On the whole, EASI seems to adopt an instrumental approach to the post-Soviet conflicts. A few individual members of the group probably feel otherwise, but the collective final product sees those conflicts as impediments to seating Russia at the table of Euro-Atlantic decisions. In this respect EASI’s study resembles the German-Russian initiative (“Meseberg Memorandum”), which envisages an eventual Russian role in EU decision-making, in return for Russian cooperation on Transnistria conflict-settlement. In both cases, exploring a new security order with Russia is the primary factor, whereas concern with the “frozen” conflicts is a secondary, derivative factor; a means to a larger end.

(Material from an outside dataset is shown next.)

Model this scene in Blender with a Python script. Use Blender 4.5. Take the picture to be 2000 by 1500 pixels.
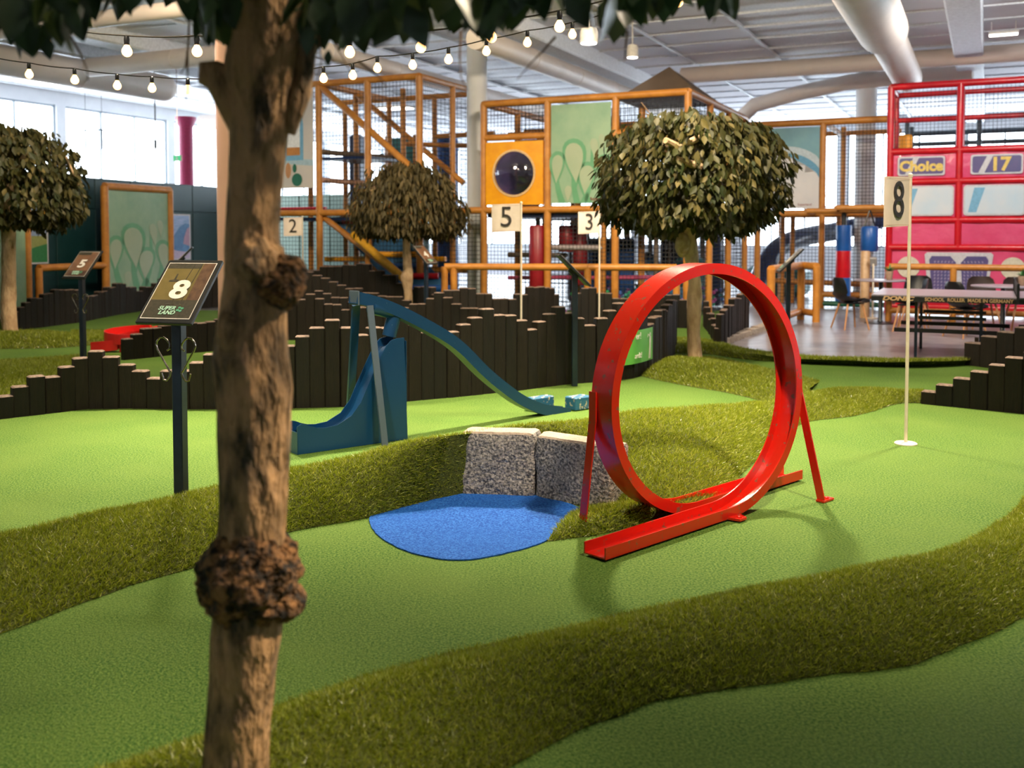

Thus, according to EASI, the “regional disputes in the area of the former Soviet Union” constitute a “serious obstacle to creating a security community in the larger Euro-Atlantic region,” they “threaten to undermine efforts to build Euro-Atlantic cooperation.” “If allowed to fester, these differences will severely damage prospects for security cooperation across the entire Euro-Atlantic region.” “Cooperative security processes [and] building a security community requires settlement of these protracted conflicts.” Echoing Meseberg (see above), EASI declares, “demonstrating in Transnistria that conflict-resolution is indeed possible could well be a stepping stone for the Euro-Atlantic Security Community” (“Euro-Atlantic” meaning West-Russia in EASI parlance).
Correspondingly, EASI’s recommendations on the frozen conflicts are process-oriented, not goal-oriented or principle-based. Mere process rather than results would apparently suffice to qualify Russia for “Euro-Atlantic” status.
“In so doing, the US and the EU would recognize Russia’s political and security role as a full Euro-Atlantic partner in addressing the issues of this space. Russia, for its part, would accept responsibility for a constructive neighborhood policy that contributes to the growth of sovereignty, of mutual respect among nations, and of civil society in this region. On this basis the three [EU, Russia, US] would dedicate themselves to pursuing coordinated initiatives to deal with existing conflicts.” However, nothing in the realm of experience would suggest that the Kremlin could qualify on those grounds.